If all went well, the final match in Belo Horizonte would be a dead one, with only the positions of the first and second-placed teams in Group D to decide.
It is indeed a dead rubber but not in the way Roy Hodgson could possibly have imagined. Tuesday’s game will decide whether Costa Rica, who beat first Uruguay and then Italy comfortably, will finish first or second. The only choice left for Hodgson’s players is what to order for an inflight meal on the plane back from Rio de Janeiro.
“It is a big surprise for the world,” said Paulo Wanchope (right), who once led Manchester City’s attack before the oil money arrived, and is now Costa Rica’s assistant manager. “I understand the reality is that nobody expected usto go through and I know for sure that some of these players will want to impress against England and end up in the Premier League.
“Sometimes, when you are a player, you don’t realise what you have done. I don’t think it will have sunk in yet. The people back in Costa Rica will be going crazy. There is nobody at work so everybody will be going mad.”
When Costa Rica last appeared at a World Cup, Wanchope gave them a fleeting taste of glory, scoring an equaliser against the hosts, Germany, in a match Jürgen Klinsmann’s reborn side won 4-2.
They did not escape their group, something they had only done once before. That was in 1990 when, as now, Costa Rica were thrown into a group where they were expected to be chewed up by Brazil, Scotland and Sweden. They beat the last two and lost to Brazil by a single goal.
Their hero was their keeper, Luis Conejo, who was injured just before they faced Czechoslovakia in the knockout stages. Despite Conejo’s prayers, he was not fit and Costa Rica were shot to bits in Bologna.
Once again their success was built on their goalkeeper. For all the attention focused on Joel Campbell and Bryan Ruiz, whose goals in Fortaleza and Recife were beautifully taken, it was Keylor Navas who was the key.
Certainly, if you had to pick a moment when the script changed for Costa Rica, it was just before half-time in the Castelao when a speculative shot from Diego Forlan struck Oscar Duarte’s boot and seemed to be looping into the Costa Rican net before Navas, back-peddling, tipped it over. Had that gone in, Uruguay’s lead would have been two goals. Curiously, both Conejo and Navas played for minor teams in La Liga, one for Albacete, the other for Levante, but Navas may yet reach the Premier League.

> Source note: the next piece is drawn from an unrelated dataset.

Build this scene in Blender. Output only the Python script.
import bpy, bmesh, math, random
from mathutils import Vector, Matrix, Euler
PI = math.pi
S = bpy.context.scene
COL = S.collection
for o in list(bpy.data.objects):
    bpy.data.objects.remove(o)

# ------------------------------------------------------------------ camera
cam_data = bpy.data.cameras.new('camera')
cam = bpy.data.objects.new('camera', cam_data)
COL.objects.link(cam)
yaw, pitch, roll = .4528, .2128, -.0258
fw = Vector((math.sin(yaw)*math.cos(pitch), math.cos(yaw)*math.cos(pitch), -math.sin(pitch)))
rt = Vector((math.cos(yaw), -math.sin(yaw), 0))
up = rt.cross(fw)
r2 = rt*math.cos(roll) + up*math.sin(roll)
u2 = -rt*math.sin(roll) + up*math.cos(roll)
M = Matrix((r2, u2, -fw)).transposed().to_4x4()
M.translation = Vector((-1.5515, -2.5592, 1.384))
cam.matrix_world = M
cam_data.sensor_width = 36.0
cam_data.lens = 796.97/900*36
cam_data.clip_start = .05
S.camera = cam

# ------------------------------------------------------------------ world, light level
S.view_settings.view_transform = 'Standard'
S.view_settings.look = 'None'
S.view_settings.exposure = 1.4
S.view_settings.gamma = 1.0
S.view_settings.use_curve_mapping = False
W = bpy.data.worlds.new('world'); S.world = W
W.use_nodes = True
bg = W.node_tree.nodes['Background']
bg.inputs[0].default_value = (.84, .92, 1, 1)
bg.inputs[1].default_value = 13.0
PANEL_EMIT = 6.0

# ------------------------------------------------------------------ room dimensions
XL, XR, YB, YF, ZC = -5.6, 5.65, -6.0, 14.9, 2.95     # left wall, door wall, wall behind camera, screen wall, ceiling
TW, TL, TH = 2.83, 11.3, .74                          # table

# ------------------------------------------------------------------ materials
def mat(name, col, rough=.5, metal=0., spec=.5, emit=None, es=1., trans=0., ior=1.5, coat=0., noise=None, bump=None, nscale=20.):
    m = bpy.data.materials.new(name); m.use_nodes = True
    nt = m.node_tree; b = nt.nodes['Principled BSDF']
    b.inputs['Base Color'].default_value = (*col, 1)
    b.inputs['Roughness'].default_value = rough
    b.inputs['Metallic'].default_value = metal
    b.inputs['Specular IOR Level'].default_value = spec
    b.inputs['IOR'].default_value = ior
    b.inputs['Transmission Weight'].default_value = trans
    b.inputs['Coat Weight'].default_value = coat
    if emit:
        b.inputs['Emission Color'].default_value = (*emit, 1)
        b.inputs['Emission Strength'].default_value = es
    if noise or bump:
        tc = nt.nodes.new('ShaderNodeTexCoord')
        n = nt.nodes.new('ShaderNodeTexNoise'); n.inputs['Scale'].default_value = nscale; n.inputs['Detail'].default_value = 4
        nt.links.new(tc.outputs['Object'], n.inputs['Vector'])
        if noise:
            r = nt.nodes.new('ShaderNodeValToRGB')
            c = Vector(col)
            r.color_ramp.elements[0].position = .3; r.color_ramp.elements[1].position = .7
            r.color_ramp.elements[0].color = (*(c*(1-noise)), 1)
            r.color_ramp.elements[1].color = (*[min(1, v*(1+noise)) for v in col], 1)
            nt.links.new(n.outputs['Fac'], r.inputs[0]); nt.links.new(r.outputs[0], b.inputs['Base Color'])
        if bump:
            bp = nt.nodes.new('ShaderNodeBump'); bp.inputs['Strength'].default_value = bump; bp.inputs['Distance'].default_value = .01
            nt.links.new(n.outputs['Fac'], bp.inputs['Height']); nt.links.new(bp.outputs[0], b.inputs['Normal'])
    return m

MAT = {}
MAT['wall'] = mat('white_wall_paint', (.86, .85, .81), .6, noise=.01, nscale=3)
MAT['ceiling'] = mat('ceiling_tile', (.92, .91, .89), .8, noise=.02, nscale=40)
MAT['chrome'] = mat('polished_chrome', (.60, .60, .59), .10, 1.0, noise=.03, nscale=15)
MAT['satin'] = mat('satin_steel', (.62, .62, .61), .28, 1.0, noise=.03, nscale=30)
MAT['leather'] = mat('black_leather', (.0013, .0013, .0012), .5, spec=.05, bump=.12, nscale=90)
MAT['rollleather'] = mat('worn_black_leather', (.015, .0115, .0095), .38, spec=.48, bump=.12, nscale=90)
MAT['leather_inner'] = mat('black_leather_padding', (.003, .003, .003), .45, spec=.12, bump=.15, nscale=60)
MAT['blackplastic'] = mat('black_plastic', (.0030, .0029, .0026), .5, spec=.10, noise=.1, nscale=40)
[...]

“The thing about this group is that we have 15 or 16 of them playing in Europe,” Wanchope said. “Christian Bolanos has played in the Champions’ League [with Copenhagen], Joel Campbell has done so for Olympiakos and Navas is the best keeper in Spain.”
This has also been something of a triumph for Costa Rica’s manager, Jorge Pinto. He was a strange choice since he had managed the country unsuccessfully before and is a Colombian who had failed to take his country to the previous World Cup in South Africa.
“I changed many things,” he reflected. “We certainly changed our tactics. We press harder, we block people off and counter-attack when we can. It is true that we do try to score from corners and free-kicks. Our training is very hard and we always work with a ball – and that has had a positive impact for us.”
Costa Rica, the team and its people, are known as Los Ticos, which is a diminutive. Their language is full of “little”. They will offer you a “little drink” or throw a “little party”. But today, Costa Rica stand tall.